The audit work in the Arizona Senate’s audit of Maricopa County’s 2020 Election results is winding down. The audit report is not expected for another eight weeks.
Citizen’s Press linked to an article at the Epoch Times about the timeline in the Arizona 2020 Election audit. Here are some highlights from the article:
The final report for the 2020 election audit taking place in Arizona’s largest county is not expected to be out until mid-August, an official involved with the work says. Led by Cyber Ninjas, which was hired by the Arizona Senate, auditors are working on evaluating ballots after finishing their ballot recount.

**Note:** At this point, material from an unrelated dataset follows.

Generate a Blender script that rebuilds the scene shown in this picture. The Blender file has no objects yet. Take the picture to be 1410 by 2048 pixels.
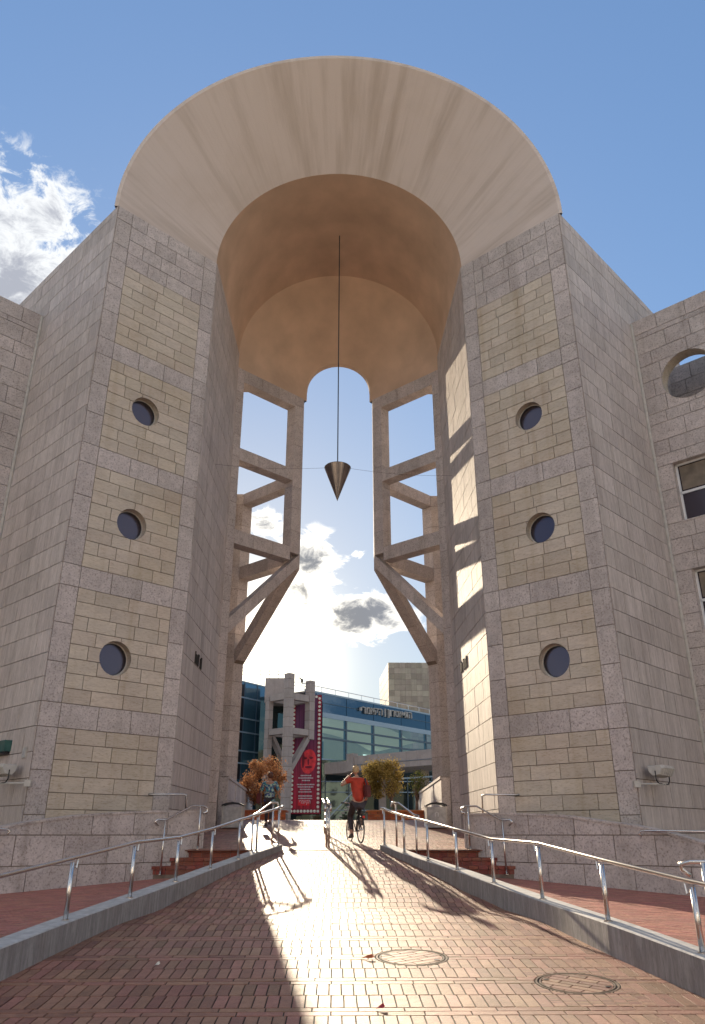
import bpy, bmesh, math, random
from mathutils import Vector, Matrix
from mathutils.geometry import delaunay_2d_cdt
random.seed(7)
RD = math.radians
S = bpy.context.scene
C = S.collection

# ------------------------------------------------------------------ camera
cam = bpy.data.cameras.new('camera'); camo = bpy.data.objects.new('camera', cam); C.objects.link(camo)
cam.sensor_fit = 'HORIZONTAL'; cam.sensor_width = 24.0; cam.lens = 24.0*1521/1410
cam.clip_end = 3000; cam.clip_start = 0.05
_p, _y = RD(23.0), RD(1.25)
_f = Vector((math.sin(_y)*math.cos(_p), math.cos(_y)*math.cos(_p), math.sin(_p)))
camo.rotation_euler = _f.to_track_quat('-Z', 'Y').to_euler()
camo.location = (0, 0, 0)
S.camera = camo
S.render.resolution_x = 705; S.render.resolution_y = 1024

# ------------------------------------------------------------------ light
SUN_AZ = RD(8.8); SUN_EL = RD(15.5)
sdir = Vector((-math.sin(SUN_AZ)*math.cos(SUN_EL), math.cos(SUN_AZ)*math.cos(SUN_EL), math.sin(SUN_EL)))
sl = bpy.data.lights.new('sun', 'SUN'); sl.energy = 3.1; sl.angle = RD(0.6); sl.color = (1.0, 0.83, 0.60)
so = bpy.data.objects.new('sun', sl); C.objects.link(so); so.rotation_euler = sdir.to_track_quat('Z', 'Y').to_euler()
so.location = (0, 0, 60)
S.view_settings.view_transform = 'Standard'; S.view_settings.look = 'None'
S.view_settings.exposure = 1.74; S.view_settings.gamma = 1; S.view_settings.use_curve_mapping = False
S.render.engine = 'CYCLES'
S.cycles.max_bounces = 8; S.cycles.diffuse_bounces = 5

world = bpy.data.worlds.new('World'); S.world = world; world.use_nodes = True


def build_world():
    nt = world.node_tree; nt.nodes.clear(); N = nt.nodes.new; L = nt.links.new
    def math_(op, a, b=None, clamp=False):
        n = N('ShaderNodeMath'); n.operation = op; n.use_clamp = clamp
        for i, v in enumerate((a, b)):
            if v is None: continue
            if isinstance(v, (int, float)): n.inputs[i].default_value = v
            else: L(v, n.inputs[i])
        return n.outputs[0]
    def vm(op, a, b):
        n = N('ShaderNodeVectorMath'); n.operation = op
        for i, v in enumerate((a, b)):
            if isinstance(v, (tuple, Vector)): n.inputs[i].default_value = v
            else: L(v, n.inputs[i])
        return n
    def mr(v, a, b, c=0.0, d=1.0, smooth=True):
        n = N('ShaderNodeMapRange'); n.interpolation_type = 'SMOOTHSTEP' if smooth else 'LINEAR'
        L(v, n.inputs['Value']); n.inputs['From Min'].default_value = a; n.inputs['From Max'].default_value = b
        n.inputs['To Min'].default_value = c; n.inputs['To Max'].default_value = d
        return n.outputs['Result']
    def mix(f, a, b):
        n = N('ShaderNodeMix'); n.data_type = 'RGBA'
        if isinstance(f, (int, float)): n.inputs[0].default_value = f
        else: L(f, n.inputs[0])
        for i, v in ((6, a), (7, b)):
            if isinstance(v, tuple): n.inputs[i].default_value = (*v, 1)
            else: L(v, n.inputs[i])
        return n.outputs[2]
    tc = N('ShaderNodeTexCoord').outputs['Generated']
    nrm = vm('NORMALIZE', tc, (0, 0, 0)).outputs[0]
    sky = N('ShaderNodeTexSky'); sky.sky_type = 'NISHITA'; sky.sun_disc = False
    sky.sun_elevation = SUN_EL; sky.sun_rotation = -SUN_AZ
    sky.air_density = 1.0; sky.dust_density = 0.35; sky.ozone_density = 3.0
    # clouds
    no = N('ShaderNodeTexNoise'); no.inputs['Scale'].default_value = 9; no.inputs['Detail'].default_value = 8; no.inputs['Roughness'].default_value = 0.62
    st = vm('MULTIPLY', nrm, (1, 1, 1.7)).outputs[0]
    L(st, no.inputs['Vector'])
    no2 = N('ShaderNodeTexNoise'); no2.inputs['Scale'].default_value = 26; no2.inputs['Detail'].default_value = 9; no2.inputs['Roughness'].default_value = 0.66; no2.inputs['Distortion'].default_value = 0.5
    L(vm('MULTIPLY', nrm, (1, 1, 1.5)).outputs[0], no2.inputs['Vector'])
    nf = math_('ADD', math_('MULTIPLY', no.outputs['Fac'], 0.42), math_('MULTIPLY', no2.outputs['Fac'], 0.58))
    blobs = [((-0.42, 0.69, 0.585), (0.21, 0.28, 0.135), 1.25), ((-0.25, 0.70, 0.655), (0.05, 0.2, 0.025), 0.8),
             ((-0.040, 0.9445, 0.328), (0.062, 0.3, 0.050), 1.25), ((-0.052, 0.9445, 0.295), (0.075, 0.3, 0.040), 0.95),
             ((0.028, 0.9661, 0.2600), (0.095, 0.3, 0.040), 1.25), ((-0.03, 0.9661, 0.243), (0.06, 0.3, 0.022), 0.9), ((0.030, 0.9396, 0.342), (0.016, 0.2, 0.013), 0.75),
             ((-0.10, 0.9225, 0.372), (0.05, 0.2, 0.026), 0.8), ((-0.115, 0.96, 0.262), (0.09, 0.3, 0.035), 0.9),]
    m = None
    for c, r, w in blobs:
        c = Vector(c)
        dd = vm('SUBTRACT', nrm, tuple(c)).outputs[0]
        sc = vm('MULTIPLY', dd, (1/r[0], 1/r[1], 1/r[2])).outputs[0]
        ln = N('ShaderNodeVectorMath'); ln.operation = 'LENGTH'; L(sc, ln.inputs[0])
        b = math_('MULTIPLY', mr(ln.outputs['Value'], 0.0, 1.25, 1.0, 0.0), w)
        m = b if m is None else math_('MAXIMUM', m, b)
    # loose cloud field added over the unseen sky as fill light, thinning out towards the part in view
    nb = N('ShaderNodeTexNoise'); nb.inputs['Scale'].default_value = 2.2; nb.inputs['Detail'].default_value = 3; L(nrm, nb.inputs['Vector'])
    spn = N('ShaderNodeSeparateXYZ'); L(nrm, spn.inputs[0])
    away = mr(spn.outputs['Y'], 0.15, 0.55, 1.0, 0.0)
    m = math_('MAXIMUM', m, math_('MULTIPLY', mr(nb.outputs['Fac'], 0.42, 0.62), away))
    dens = math_('ADD', m, math_('MULTIPLY', math_('SUBTRACT', nf, 0.5), 4.2))
    cov = math_('MULTIPLY', mr(dens, 0.30, 0.70), mr(m, 0.02, 0.30))
    thick = mr(dens, 0.62, 1.35)
    # glow round the sun, veiled by thin cloud
    g = vm('DOT_PRODUCT', nrm, tuple(Vector((-0.120, 0.9700, 0.205)).normalized())).outputs['Value']
    g1 = math_('POWER', math_('MAXIMUM', g, 0.0), 330.0)
    g2 = math_('POWER', math_('MAXIMUM', g, 0.0), 26.0)
    g3 = math_('POWER', math_('MAXIMUM', g, 0.0), 5.0)
    # cloud colour: bright, thin edges and dark thick cores
    bright = mix(g2, (2.0, 2.05, 2.1), (3.6, 3.4, 3.0))
    dark = mix(g2, (0.95, 1.0, 1.15), (0.42, 0.44, 0.48))
    ccol = mix(thick, bright, dark)
    bw = N('ShaderNodeRGBToBW'); L(sky.outputs[0], bw.inputs[0])
    kk = math_('MULTIPLY', math_('POWER', math_('MAXIMUM', bw.outputs[0], 0.05), -0.54), 0.56)
    cs = N('ShaderNodeVectorMath'); cs.operation = 'SCALE'; L(sky.outputs[0], cs.inputs[0]); L(kk, cs.inputs['Scale'])
    hs = N('ShaderNodeHueSaturation'); hs.inputs['Saturation'].default_value = 1.0; L(cs.outputs[0], hs.inputs['Color'])
    scol = mix(math_('MULTIPLY', g3, 0.12), hs.outputs[0], (1.35, 1.5, 1.65))
    gl = mix(math_('MINIMUM', math_('ADD', math_('MULTIPLY', g1, 0.9), math_('MULTIPLY', g2, 0.03)), 1.0), scol, (7.0, 6.4, 5.0))
    out = mix(cov, gl, ccol)
    gl2 = mix(math_('MULTIPLY', g1, 0.55), out, (7.0, 6.4, 5.0))
    bg = N('ShaderNodeBackground'); bg.inputs['Strength'].default_value = 0.15
    L(gl2, bg.inputs['Color'])
    o = N('ShaderNodeOutputWorld'); L(bg.outputs[0], o.inputs['Surface'])
build_world()

# ------------------------------------------------------------------ helpers
ORG = {}
def tag(o, label=None, cat=None, group=None, kind=None):
    if label: o['label'] = label
    if cat: o['category'] = cat
    if group: o['group'] = group
    if kind: o['kind'] = kind
    return o
def thing(name, loc, label, cat, group=None, rz=0.0):
    o = bpy.data.objects.new(name, None); C.objects.link(o); o.location = loc; o.rotation_euler = (0, 0, rz)
    o.empty_display_size = 0.2
    ORG[o] = (Vector(loc), rz)
    return tag(o, label, cat, group)
def obj(name, verts, faces, mat, parent=None, smooth=False, local=False, mats=None, fm=None):
    me = bpy.data.meshes.new(name)
    if parent is not None and not local:
        loc, rz = ORG[parent]
        R = Matrix.Rotation(-rz, 3, 'Z')
        verts = [tuple(R @ (Vector(v)-loc)) for v in verts] if rz else [(v[0]-loc[0], v[1]-loc[1], v[2]-loc[2]) for v in verts]
    me.from_pydata([tuple(v) for v in verts], [], faces)
    for mm in (mats or [mat]): me.materials.append(mm)
    if fm: me.polygons.foreach_set('material_index', fm)
    if smooth: me.polygons.foreach_set('use_smooth', [True]*len(me.polygons))
    me.update()
    o = bpy.data.objects.new(name, me); C.objects.link(o)
    if parent is not None:
        o.parent = parent; ORG[o] = ORG[parent]
    else:
        ORG[o] = (Vector((0, 0, 0)), 0)
    return o
class MB:
    def __init__(s): s.v = []; s.f = []
    def add(s, v, f):
        n = len(s.v); s.v += [tuple(x) for x in v]; s.f += [tuple(i+n for i in q) for q in f]
    def box(s, x0, x1, y0, y1, z0, z1):
        s.add([(x0,y0,z0),(x1,y0,z0),(x1,y1,z0),(x0,y1,z0),(x0,y0,z1),(x1,y0,z1),(x1,y1,z1),(x0,y1,z1)],
              [(0,3,2,1),(4,5,6,7),(0,1,5,4),(1,2,6,5),(2,3,7,6),(3,0,4,7)])
        return s
    def tube(s, pts, r, n=8, cap=True):
        pts = [Vector(p) for p in pts]; rings = []
        rr = r if isinstance(r, (list, tuple)) else [r]*len(pts)
        prev = None
        for i, p in enumerate(pts):
            if i == 0: t = pts[1]-p
            elif i == len(pts)-1: t = p-pts[i-1]
            else: t = (pts[i+1]-p).normalized()+(p-pts[i-1]).normalized()
            t.normalize()
            if prev is None:
                a = t.cross(Vector((0, 0, 1)))
                if a.length < 1e-3: a = Vector((1, 0, 0))
            else:
                a = prev - t*prev.dot(t)
            a.normalize(); b = t.cross(a); prev = a
            k = 1.0
            if 0 < i < len(pts)-1:
                c = (pts[i+1]-p).normalized().dot(t); k = 1/max(c, 0.5)
            rings.append([p+(a*math.cos(2*math.pi*j/n)+b*math.sin(2*math.pi*j/n))*rr[i]*(k if k < 1.3 else 1.3) for j in range(n)])
        base = len(s.v)
        for R in rings: s.v += [tuple(x) for x in R]
        for i in range(len(rings)-1):
            for j in range(n):
                a0 = base+i*n+j; a1 = base+i*n+(j+1) % n
                s.f.append((a0, a1, a1+n, a0+n))
        if cap:
            s.f.append(tuple(base+j for j in reversed(range(n))))
            s.f.append(tuple(base+(len(rings)-1)*n+j for j in range(n)))
        return s
    def prism(s, poly, z0, z1):
        n = len(poly)
        s.add([(x, y, z0) for x, y in poly]+[(x, y, z1) for x, y in poly],
              [tuple(reversed(range(n))), tuple(range(n, 2*n))]+[(i, (i+1) % n, (i+1) % n+n, i+n) for i in range(n)])
        return s
    def lathe(s, prof, c, n=24, axis='Z'):
        base = len(s.v)
        for r, h in prof:
            for j in range(n):
                a = 2*math.pi*j/n
                if axis == 'Z': s.v.append((c[0]+r*math.cos(a), c[1]+r*math.sin(a), c[2]+h))
                else: s.v.append((c[0]+r*math.cos(a), c[1]+h, c[2]+r*math.sin(a)))
        for i in range(len(prof)-1):
            for j in range(n):
                a0 = base+i*n+j; a1 = base+i*n+(j+1) % n
                s.f.append((a0, a1, a1+n, a0+n))
        return s
    def build(s, name, mat, parent=None, smooth=False, **k): return obj(name, s.v, s.f, mat, parent, smooth, **k)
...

The ballot evaluation is supposed to wrap up by the end of June—the Senate is slated to vacate the Veterans Memorial Coliseum, where the audit is taking place, by July 1—but there will be a few weeks worth of additional work after that, Ken Bennett, a former Arizona Republican secretary of state, told The Epoch Times.
“We’ve got the remainder of June to do what we’re doing here at the coliseum. Then there’s a few weeks probably of work on checking the envelope signatures, and looking at voter registration anomalies, and this work that we want to do on the retabulation, so maybe that takes up some or most of July, and then the auditors are going to need a few to several weeks to put the report together,” said Bennett, the Arizona Senate’s liaison for the audit.
Maricopa County is not just Arizona’s largest county in population but it is reportedly one of the largest counties in the country. The 2.1 ballots from the 2020 Election in Maricopa County represent around 60% of the state’s votes.
The reason the report from the audit might take some eight weeks to complete is that there may be many issues to address. If there was nothing wrong and the results of the audit matched the results reported in the 2020 election then the report could be done in a day, and ba-boom ba-boom, be finished and out the door.
If there are lots of issues, which we expect there will be (i.e. missing ballots, fraudulent ballots, missing chain of custody documentation, etc…) the audit report and any exhibits will take some time to formalize and review. The Arizona auditors may need a lot of time to draft a final report.